Le natif de St-Brieuc me parait déjà à bout. Je mise sur Rodolfo pour le faire avancer vers les 6 000! Petit à petit le physique s´améliore mais nous décidons tout de même de prendre la voie la plus longue censée être la plus facile. Malheureusement après quelques dizaines de mètres le mal des montagnes rattrape Jean-Phi. Nous rebroussons chemin au croisement des 2 routes, endroit plat et non dangereux. L´apprentissage de la haute montagne est apparemment douloureux pour Jean-Phi et je me remémore mon mal de tête dans la montée de l´Illiniza Sur. Il décide de rester là dans l' attente du groupe de Vince et je prends la route directe avec Sabino. Un mur de 180m de haut se dresse devant nous et nous attaquons la trace au piolet. Des formations de neige donne l' impression d' un champ miné.

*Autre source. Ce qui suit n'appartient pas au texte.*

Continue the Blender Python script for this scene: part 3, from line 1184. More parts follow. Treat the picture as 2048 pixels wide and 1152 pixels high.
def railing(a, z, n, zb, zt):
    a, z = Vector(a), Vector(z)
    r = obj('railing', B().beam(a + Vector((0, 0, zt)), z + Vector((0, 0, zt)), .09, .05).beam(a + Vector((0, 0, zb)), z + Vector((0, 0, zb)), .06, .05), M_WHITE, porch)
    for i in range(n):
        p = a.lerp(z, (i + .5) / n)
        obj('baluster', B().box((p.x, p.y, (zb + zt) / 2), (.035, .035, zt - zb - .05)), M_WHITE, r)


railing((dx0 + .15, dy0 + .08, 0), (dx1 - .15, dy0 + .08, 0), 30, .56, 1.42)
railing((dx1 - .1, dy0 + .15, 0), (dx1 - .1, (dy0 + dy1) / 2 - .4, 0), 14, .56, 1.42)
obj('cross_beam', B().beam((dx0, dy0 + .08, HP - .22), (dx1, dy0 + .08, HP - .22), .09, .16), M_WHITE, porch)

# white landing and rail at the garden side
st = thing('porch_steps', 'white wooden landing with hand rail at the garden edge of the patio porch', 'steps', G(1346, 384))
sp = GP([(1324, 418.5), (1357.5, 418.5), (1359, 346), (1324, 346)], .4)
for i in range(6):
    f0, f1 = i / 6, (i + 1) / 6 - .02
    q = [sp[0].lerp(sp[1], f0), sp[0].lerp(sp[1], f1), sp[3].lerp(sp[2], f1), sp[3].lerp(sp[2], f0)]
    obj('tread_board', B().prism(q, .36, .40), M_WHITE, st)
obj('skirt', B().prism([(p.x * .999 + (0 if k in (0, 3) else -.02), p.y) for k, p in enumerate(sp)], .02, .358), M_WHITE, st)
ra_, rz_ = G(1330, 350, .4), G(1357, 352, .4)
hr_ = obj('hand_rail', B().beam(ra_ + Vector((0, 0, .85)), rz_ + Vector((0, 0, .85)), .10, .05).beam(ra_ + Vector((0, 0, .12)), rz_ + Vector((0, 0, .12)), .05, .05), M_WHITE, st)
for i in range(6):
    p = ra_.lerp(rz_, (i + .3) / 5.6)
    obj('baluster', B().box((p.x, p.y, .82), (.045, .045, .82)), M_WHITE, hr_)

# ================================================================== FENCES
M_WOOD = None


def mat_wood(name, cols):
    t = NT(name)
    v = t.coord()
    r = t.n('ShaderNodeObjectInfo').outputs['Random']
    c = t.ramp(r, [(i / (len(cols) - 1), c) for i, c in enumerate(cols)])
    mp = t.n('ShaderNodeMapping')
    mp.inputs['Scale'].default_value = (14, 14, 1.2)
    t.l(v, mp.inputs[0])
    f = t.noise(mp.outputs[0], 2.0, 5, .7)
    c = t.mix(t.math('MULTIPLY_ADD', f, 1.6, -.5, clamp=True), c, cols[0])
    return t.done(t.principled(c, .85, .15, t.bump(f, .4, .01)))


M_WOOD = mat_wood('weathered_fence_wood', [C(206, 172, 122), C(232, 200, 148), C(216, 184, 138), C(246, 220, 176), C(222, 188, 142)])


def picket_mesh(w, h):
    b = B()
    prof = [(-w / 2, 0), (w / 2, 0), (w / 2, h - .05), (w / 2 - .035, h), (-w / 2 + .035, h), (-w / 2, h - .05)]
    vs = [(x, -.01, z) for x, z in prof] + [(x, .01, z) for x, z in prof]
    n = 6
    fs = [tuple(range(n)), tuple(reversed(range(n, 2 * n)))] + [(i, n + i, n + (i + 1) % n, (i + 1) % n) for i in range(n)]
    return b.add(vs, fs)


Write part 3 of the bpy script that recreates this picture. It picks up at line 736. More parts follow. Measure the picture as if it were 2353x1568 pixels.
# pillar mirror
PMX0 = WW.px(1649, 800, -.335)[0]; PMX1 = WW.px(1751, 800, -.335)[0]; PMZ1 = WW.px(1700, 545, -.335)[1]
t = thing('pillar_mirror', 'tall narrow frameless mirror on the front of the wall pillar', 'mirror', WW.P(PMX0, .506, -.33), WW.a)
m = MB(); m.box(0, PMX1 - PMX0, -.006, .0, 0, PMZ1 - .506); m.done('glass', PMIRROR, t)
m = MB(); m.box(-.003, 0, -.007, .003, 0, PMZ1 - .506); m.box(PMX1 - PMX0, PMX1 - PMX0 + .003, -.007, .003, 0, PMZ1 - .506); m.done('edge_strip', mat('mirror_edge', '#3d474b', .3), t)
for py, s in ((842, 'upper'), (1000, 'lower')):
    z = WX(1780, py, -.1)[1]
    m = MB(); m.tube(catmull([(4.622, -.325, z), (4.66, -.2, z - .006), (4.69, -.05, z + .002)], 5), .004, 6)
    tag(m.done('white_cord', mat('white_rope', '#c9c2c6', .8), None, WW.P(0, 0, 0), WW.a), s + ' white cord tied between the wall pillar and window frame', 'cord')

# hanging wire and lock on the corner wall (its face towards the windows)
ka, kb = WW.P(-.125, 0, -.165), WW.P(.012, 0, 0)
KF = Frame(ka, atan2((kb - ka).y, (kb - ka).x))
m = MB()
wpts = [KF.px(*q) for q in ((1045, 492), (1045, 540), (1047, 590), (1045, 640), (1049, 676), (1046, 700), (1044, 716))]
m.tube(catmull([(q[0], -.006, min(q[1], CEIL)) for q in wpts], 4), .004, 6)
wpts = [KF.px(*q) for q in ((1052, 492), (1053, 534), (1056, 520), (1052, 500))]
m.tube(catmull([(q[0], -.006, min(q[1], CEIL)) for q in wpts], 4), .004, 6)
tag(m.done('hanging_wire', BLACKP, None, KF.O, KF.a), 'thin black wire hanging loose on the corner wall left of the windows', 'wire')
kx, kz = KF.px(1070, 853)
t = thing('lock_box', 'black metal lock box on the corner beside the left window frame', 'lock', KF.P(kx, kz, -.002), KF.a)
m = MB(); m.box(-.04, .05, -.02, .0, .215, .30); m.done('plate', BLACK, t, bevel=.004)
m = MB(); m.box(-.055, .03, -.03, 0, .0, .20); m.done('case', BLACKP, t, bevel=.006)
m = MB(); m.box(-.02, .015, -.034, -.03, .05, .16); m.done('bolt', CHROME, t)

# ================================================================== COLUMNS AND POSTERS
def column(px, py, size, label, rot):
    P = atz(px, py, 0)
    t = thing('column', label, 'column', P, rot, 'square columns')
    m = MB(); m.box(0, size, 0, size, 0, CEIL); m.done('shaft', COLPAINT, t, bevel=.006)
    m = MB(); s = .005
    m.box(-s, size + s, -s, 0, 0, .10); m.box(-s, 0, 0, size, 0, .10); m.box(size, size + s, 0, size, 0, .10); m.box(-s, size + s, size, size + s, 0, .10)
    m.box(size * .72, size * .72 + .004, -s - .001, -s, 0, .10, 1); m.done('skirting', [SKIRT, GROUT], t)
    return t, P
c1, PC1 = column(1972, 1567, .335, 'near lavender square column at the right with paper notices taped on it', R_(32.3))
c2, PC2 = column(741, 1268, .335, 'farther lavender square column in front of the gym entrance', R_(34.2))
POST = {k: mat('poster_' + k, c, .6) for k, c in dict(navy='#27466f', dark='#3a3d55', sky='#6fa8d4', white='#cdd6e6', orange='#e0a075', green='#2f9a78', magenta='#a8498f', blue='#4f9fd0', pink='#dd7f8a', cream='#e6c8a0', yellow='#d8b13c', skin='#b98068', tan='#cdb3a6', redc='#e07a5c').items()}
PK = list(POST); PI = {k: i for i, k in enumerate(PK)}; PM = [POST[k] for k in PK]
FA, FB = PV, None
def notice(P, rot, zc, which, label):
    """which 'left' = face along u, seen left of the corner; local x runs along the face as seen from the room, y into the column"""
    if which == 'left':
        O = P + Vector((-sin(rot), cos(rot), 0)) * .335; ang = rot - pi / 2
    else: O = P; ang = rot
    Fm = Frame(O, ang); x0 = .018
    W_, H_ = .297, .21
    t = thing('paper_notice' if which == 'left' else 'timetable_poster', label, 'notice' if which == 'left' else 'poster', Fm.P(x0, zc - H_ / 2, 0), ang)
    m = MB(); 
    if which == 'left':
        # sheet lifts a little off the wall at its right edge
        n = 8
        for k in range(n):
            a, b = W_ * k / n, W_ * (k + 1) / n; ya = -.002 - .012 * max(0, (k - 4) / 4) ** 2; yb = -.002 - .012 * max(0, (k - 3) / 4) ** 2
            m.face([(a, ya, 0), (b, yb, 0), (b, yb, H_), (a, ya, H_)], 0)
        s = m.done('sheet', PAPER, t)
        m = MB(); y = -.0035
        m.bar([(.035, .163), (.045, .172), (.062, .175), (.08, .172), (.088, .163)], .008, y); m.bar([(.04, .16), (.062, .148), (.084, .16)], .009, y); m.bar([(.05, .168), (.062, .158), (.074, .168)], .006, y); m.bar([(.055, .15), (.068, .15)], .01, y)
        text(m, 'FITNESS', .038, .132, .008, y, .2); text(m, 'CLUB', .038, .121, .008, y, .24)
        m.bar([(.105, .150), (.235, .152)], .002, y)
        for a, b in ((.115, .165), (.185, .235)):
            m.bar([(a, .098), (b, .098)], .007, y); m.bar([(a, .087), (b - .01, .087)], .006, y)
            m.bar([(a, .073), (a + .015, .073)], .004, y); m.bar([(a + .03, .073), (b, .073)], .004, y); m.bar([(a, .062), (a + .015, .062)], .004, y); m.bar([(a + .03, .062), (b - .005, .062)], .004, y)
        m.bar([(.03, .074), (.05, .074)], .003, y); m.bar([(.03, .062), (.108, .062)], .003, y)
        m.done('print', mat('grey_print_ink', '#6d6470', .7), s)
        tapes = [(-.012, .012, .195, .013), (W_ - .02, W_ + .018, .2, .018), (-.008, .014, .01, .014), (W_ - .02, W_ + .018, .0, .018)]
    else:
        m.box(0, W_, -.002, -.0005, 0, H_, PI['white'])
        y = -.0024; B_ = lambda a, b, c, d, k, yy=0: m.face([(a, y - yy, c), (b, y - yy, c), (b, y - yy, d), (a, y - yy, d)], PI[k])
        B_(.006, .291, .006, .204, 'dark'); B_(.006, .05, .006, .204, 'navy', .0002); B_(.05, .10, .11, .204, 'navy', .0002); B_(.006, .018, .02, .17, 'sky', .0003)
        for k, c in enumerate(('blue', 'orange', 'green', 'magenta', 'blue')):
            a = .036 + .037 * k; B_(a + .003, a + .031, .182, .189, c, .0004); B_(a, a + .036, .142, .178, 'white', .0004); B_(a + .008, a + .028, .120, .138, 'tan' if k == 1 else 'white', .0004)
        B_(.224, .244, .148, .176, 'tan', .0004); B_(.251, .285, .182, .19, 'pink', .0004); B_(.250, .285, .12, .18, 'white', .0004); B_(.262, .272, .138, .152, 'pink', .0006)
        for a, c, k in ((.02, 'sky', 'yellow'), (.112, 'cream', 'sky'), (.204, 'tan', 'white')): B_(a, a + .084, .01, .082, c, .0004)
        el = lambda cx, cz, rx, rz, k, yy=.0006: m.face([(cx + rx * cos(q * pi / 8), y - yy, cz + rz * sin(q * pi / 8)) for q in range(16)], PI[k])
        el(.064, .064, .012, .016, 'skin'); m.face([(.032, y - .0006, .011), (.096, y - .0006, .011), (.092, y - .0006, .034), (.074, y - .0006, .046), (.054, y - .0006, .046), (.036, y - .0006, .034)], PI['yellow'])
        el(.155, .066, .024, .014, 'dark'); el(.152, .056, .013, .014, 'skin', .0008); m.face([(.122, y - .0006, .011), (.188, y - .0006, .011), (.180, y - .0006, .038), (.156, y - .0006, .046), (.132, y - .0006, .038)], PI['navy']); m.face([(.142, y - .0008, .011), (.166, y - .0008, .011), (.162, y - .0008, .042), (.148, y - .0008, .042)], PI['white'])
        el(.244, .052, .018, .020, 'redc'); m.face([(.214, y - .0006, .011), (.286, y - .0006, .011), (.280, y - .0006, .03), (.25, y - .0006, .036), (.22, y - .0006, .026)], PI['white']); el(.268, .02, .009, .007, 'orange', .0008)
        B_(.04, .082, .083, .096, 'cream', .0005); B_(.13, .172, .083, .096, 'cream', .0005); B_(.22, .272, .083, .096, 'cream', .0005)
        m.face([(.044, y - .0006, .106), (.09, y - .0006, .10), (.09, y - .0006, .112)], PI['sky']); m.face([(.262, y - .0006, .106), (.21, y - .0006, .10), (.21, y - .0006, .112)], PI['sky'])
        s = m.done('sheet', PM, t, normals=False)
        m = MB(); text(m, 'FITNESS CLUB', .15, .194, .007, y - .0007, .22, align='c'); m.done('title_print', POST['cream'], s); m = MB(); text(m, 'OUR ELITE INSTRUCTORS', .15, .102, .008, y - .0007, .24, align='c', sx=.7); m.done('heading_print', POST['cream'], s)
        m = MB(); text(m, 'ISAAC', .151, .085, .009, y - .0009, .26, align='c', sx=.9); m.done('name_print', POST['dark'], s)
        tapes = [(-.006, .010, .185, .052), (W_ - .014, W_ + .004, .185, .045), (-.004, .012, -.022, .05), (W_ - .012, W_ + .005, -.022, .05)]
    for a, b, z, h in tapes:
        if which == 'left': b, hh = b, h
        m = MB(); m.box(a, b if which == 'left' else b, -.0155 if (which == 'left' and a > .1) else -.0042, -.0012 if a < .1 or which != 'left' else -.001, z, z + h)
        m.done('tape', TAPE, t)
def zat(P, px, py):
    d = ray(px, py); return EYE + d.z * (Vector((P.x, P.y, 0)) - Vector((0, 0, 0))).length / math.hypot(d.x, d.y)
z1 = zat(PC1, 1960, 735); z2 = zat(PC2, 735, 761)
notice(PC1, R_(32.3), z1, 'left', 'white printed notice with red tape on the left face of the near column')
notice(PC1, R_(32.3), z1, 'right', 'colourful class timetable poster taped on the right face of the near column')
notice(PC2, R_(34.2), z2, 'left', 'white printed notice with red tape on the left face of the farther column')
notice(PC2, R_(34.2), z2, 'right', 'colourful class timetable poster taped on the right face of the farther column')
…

Malgré ces obstacles tout se passe pour le mieux. La motivation se décuple à l' approche du sommet. Le soleil est à quelques secondes de faire son apparition. Derniers efforts, la cime se dévoile, un court instant pour se retourner et assister au levé du "drapeau" soleil. Mille couleurs apparaissent et me voilà comblé de bonheur. Instant magique. La Cordillera Real, le lac Titicaca et La Paz m'entourent et l'ombre du Huyana Potosi se reflète á l'ouest. Dame nature s'accorde un jeu de lumiere et j'en profite aux premières loges. Le sommet étant étroit, il est temps de redescendre pour laisser place aux groupes arrivants. Retour par l'autre route sur l'arête nord. J'apercois rapidement Jean-Phi proche du but. Je suis content pour lui, il a su dépasser son mal de tête et je sais que les émotions du sommet vont lui apporter davantage d'énergie, tout comme au Vince.. Bon gré mal gré le voici à quelques encablures de son rêve naissant atteindre un 6 000. Je l'encourage pour ces derniers mètres tout en sachant que la réussite est quasi assurée si proche du but! La descente se poursuit sous un soleil radieux , je profite de chaque instant en pensant à mes amis au paradis. Belle réussite pour une premiere. Le Vince a été "énormissime" comme à son habitude et Jean-Phi pose la premiere pierre de son voyage. Pour ma part le Huyana Potosi restera un moment d'osmose avec la nature. Magnifique!